Your objective
Without the pictures, extract every line from the start of the material to the line containing "obj('pictogram', bm, m_white_vinyl, eg, recalc=False)", both ends included.

Data block
---

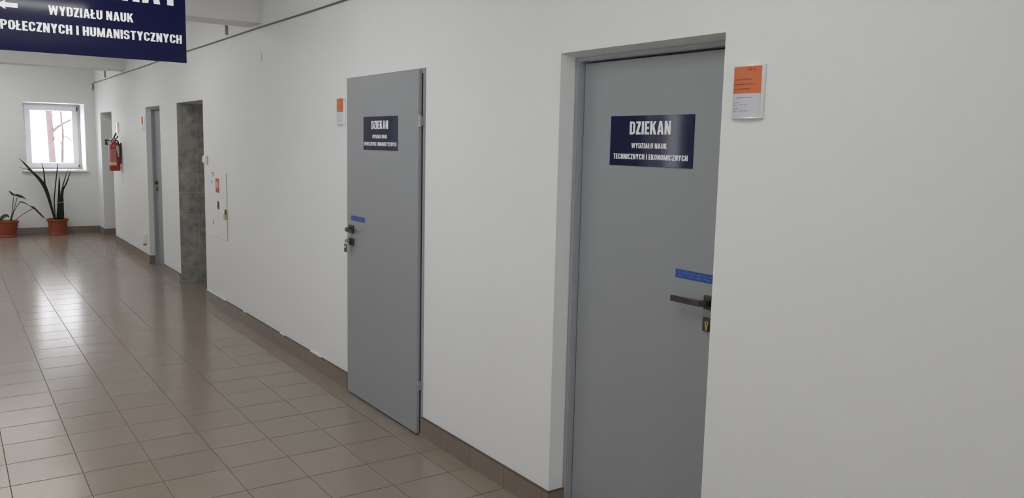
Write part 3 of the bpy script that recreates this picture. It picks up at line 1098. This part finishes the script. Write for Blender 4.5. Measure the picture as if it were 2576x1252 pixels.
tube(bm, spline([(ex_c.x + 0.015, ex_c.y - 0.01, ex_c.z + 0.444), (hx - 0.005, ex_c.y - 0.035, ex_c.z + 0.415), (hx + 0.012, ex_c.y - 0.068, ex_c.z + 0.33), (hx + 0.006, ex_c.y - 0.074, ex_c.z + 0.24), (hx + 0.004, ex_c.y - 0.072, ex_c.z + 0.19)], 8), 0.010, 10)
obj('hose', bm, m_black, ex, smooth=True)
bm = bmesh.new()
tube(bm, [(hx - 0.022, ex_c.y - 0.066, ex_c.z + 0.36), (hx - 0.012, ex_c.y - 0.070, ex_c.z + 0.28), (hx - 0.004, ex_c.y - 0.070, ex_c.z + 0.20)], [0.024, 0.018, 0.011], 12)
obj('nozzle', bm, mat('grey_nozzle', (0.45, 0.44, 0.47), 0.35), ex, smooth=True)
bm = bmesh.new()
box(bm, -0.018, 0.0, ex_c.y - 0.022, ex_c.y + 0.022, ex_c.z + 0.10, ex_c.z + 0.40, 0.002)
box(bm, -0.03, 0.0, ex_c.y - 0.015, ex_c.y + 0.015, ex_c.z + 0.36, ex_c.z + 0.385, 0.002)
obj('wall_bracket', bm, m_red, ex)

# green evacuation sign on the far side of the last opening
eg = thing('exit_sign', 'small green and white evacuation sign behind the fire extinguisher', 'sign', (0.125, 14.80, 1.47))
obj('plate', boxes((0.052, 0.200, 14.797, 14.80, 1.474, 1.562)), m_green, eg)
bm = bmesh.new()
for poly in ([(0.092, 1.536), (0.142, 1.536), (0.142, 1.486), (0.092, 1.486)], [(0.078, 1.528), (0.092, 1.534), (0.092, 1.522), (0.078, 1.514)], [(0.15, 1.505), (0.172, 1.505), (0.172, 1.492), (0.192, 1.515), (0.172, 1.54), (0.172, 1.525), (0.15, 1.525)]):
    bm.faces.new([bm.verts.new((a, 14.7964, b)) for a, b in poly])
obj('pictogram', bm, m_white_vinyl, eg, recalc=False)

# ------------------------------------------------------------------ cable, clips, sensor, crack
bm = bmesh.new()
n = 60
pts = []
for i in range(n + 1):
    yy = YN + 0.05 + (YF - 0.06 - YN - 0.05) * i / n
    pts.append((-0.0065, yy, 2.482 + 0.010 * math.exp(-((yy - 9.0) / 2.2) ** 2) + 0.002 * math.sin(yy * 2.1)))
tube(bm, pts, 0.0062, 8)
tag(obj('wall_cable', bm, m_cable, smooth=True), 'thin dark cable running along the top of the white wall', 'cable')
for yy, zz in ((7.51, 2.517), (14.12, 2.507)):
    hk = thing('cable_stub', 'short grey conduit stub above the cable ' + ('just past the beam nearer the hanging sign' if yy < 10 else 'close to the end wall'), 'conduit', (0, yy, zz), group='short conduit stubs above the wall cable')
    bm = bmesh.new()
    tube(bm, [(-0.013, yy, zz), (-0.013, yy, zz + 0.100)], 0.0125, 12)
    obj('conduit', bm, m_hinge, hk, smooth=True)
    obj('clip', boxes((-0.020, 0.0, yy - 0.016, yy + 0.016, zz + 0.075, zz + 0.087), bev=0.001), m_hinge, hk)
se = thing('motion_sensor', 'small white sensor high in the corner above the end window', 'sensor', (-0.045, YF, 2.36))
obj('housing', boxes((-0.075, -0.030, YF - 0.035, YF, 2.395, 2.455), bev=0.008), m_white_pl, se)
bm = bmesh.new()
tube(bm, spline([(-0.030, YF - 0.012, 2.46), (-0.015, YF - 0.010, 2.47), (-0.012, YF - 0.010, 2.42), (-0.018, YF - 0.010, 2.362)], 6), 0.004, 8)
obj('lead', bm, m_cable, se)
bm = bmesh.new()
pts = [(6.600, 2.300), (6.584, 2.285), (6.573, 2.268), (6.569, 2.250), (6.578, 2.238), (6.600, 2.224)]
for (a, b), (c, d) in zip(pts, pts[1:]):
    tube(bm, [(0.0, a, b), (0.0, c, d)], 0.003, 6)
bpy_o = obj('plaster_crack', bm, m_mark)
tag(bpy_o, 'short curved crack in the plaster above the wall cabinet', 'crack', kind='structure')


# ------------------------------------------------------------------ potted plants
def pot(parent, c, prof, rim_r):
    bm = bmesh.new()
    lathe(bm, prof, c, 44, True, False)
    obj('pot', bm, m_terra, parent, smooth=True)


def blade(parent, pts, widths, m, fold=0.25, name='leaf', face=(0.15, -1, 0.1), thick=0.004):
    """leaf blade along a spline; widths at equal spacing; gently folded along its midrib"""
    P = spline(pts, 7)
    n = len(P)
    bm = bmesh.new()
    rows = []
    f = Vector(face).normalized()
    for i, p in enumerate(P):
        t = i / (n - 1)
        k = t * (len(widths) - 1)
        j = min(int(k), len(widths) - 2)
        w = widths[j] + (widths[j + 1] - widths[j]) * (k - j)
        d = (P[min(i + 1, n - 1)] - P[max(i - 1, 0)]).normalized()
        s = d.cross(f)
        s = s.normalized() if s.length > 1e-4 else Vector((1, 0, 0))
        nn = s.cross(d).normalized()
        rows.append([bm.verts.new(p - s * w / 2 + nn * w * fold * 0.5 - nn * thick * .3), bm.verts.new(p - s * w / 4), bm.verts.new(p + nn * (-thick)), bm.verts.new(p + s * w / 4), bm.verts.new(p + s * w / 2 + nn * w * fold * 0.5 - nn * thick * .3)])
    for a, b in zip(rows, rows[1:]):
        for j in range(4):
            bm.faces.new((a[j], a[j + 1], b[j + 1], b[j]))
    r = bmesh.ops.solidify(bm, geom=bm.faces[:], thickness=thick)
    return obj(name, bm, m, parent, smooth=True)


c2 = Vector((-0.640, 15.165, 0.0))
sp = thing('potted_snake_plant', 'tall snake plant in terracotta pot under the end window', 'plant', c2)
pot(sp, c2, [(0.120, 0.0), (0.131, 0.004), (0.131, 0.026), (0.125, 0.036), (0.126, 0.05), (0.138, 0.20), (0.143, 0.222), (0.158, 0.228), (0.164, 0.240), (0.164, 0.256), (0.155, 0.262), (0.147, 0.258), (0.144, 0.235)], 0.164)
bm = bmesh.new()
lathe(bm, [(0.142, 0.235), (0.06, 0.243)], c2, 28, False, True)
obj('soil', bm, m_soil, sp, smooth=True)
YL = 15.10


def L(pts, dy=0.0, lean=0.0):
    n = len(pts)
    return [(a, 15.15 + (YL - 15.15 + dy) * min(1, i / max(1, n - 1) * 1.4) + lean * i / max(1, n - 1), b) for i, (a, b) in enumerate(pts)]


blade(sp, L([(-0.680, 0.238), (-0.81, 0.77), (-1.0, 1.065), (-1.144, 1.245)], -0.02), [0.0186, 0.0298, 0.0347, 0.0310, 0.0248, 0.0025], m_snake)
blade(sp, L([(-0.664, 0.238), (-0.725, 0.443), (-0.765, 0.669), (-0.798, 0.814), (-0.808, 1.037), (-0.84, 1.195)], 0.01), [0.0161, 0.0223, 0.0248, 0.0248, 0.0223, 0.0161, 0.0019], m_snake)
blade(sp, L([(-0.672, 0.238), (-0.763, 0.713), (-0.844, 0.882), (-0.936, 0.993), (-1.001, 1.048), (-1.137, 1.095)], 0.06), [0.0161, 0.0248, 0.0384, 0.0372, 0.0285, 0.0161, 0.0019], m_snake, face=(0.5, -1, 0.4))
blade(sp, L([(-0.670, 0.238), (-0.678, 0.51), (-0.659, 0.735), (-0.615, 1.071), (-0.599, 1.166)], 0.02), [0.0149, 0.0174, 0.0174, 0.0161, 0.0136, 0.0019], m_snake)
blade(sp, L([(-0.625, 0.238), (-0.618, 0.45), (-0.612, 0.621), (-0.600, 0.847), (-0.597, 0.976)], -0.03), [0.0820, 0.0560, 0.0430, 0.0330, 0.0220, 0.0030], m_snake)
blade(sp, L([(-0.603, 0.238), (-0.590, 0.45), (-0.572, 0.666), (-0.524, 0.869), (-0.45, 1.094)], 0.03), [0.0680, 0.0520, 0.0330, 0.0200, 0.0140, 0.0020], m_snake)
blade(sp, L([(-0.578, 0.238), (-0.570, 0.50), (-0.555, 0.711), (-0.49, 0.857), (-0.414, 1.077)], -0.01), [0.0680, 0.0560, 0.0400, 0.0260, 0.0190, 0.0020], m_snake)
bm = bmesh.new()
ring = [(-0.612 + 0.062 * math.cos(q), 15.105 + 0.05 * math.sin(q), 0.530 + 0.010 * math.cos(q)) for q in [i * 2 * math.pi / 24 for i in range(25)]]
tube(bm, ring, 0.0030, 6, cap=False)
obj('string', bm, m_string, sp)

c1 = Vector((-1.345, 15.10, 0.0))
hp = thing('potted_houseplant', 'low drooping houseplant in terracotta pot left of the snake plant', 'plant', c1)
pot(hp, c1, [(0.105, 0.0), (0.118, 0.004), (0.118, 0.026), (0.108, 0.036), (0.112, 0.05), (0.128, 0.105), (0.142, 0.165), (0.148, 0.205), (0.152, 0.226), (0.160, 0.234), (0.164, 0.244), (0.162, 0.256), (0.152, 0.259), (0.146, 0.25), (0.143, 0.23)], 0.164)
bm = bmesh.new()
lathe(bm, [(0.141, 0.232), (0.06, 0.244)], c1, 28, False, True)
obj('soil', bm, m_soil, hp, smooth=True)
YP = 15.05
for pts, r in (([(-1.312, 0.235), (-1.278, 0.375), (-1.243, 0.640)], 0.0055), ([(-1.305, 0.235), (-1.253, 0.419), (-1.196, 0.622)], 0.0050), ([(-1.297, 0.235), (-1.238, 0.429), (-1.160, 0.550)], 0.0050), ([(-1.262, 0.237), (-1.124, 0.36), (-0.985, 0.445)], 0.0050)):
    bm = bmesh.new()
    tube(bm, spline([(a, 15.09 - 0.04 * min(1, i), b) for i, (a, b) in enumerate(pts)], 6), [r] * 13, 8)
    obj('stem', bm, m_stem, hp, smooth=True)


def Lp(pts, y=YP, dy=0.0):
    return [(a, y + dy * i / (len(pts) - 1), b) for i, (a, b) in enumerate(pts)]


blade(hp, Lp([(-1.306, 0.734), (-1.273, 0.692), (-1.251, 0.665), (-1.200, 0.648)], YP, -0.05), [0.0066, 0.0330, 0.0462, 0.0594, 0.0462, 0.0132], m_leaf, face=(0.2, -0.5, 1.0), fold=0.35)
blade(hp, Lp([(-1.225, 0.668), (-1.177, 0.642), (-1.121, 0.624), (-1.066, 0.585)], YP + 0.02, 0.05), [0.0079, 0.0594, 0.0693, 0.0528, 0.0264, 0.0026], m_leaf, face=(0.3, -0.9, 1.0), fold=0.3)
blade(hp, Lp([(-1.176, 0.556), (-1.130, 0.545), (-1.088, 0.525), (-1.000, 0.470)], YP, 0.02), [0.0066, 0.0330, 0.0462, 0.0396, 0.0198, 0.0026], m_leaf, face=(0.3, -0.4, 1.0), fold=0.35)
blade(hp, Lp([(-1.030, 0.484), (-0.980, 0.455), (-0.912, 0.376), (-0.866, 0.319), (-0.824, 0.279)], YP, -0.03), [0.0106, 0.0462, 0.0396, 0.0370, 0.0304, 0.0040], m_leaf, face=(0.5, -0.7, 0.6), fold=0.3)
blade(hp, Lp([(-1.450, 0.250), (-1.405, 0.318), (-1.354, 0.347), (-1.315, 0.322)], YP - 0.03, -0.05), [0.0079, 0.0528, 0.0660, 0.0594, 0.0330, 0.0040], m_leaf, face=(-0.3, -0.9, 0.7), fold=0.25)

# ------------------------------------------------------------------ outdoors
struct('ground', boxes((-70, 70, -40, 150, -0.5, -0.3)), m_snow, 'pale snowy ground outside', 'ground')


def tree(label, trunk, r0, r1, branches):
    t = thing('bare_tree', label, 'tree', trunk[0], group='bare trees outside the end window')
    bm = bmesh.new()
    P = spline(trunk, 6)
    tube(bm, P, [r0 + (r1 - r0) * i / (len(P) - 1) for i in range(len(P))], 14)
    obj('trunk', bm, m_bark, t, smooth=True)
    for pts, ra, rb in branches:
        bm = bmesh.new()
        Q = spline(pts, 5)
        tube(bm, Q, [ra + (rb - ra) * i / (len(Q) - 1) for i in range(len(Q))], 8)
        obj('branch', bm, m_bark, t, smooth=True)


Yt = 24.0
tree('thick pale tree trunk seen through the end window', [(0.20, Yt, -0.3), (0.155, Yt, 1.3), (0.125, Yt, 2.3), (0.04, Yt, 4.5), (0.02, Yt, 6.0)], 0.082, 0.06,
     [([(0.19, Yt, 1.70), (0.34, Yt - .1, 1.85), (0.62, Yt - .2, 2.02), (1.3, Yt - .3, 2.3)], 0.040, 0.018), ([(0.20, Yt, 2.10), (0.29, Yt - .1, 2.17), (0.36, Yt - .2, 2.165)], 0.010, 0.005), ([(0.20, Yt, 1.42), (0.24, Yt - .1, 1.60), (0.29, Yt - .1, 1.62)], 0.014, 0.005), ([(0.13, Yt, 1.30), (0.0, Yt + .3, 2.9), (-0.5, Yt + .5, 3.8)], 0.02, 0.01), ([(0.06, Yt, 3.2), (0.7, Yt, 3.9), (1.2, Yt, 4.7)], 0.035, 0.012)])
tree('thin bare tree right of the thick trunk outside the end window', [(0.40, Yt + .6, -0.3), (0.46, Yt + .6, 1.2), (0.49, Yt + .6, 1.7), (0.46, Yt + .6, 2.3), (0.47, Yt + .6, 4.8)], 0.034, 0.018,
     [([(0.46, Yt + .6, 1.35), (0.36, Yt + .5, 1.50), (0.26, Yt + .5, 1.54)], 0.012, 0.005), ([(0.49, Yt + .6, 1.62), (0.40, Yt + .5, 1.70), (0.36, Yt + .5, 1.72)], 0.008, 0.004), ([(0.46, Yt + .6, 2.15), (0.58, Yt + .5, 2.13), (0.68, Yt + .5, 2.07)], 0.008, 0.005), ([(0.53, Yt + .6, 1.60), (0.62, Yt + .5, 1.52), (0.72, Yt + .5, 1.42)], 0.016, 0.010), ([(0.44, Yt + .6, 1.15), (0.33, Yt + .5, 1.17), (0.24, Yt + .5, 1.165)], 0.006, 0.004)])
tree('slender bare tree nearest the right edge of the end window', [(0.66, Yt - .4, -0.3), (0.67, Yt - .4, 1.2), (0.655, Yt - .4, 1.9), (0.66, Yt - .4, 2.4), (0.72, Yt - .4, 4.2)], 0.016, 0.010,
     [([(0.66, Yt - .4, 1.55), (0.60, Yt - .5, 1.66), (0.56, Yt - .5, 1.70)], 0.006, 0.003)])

---

Answer to the task
Write part 3 of the bpy script that recreates this picture. It picks up at line 1098. This part finishes the script. Write for Blender 4.5. Measure the picture as if it were 2576x1252 pixels.
tube(bm, spline([(ex_c.x + 0.015, ex_c.y - 0.01, ex_c.z + 0.444), (hx - 0.005, ex_c.y - 0.035, ex_c.z + 0.415), (hx + 0.012, ex_c.y - 0.068, ex_c.z + 0.33), (hx + 0.006, ex_c.y - 0.074, ex_c.z + 0.24), (hx + 0.004, ex_c.y - 0.072, ex_c.z + 0.19)], 8), 0.010, 10)
obj('hose', bm, m_black, ex, smooth=True)
bm = bmesh.new()
tube(bm, [(hx - 0.022, ex_c.y - 0.066, ex_c.z + 0.36), (hx - 0.012, ex_c.y - 0.070, ex_c.z + 0.28), (hx - 0.004, ex_c.y - 0.070, ex_c.z + 0.20)], [0.024, 0.018, 0.011], 12)
obj('nozzle', bm, mat('grey_nozzle', (0.45, 0.44, 0.47), 0.35), ex, smooth=True)
bm = bmesh.new()
box(bm, -0.018, 0.0, ex_c.y - 0.022, ex_c.y + 0.022, ex_c.z + 0.10, ex_c.z + 0.40, 0.002)
box(bm, -0.03, 0.0, ex_c.y - 0.015, ex_c.y + 0.015, ex_c.z + 0.36, ex_c.z + 0.385, 0.002)
obj('wall_bracket', bm, m_red, ex)

# green evacuation sign on the far side of the last opening
eg = thing('exit_sign', 'small green and white evacuation sign behind the fire extinguisher', 'sign', (0.125, 14.80, 1.47))
obj('plate', boxes((0.052, 0.200, 14.797, 14.80, 1.474, 1.562)), m_green, eg)
bm = bmesh.new()
for poly in ([(0.092, 1.536), (0.142, 1.536), (0.142, 1.486), (0.092, 1.486)], [(0.078, 1.528), (0.092, 1.534), (0.092, 1.522), (0.078, 1.514)], [(0.15, 1.505), (0.172, 1.505), (0.172, 1.492), (0.192, 1.515), (0.172, 1.54), (0.172, 1.525), (0.15, 1.525)]):
    bm.faces.new([bm.verts.new((a, 14.7964, b)) for a, b in poly])
obj('pictogram', bm, m_white_vinyl, eg, recalc=False)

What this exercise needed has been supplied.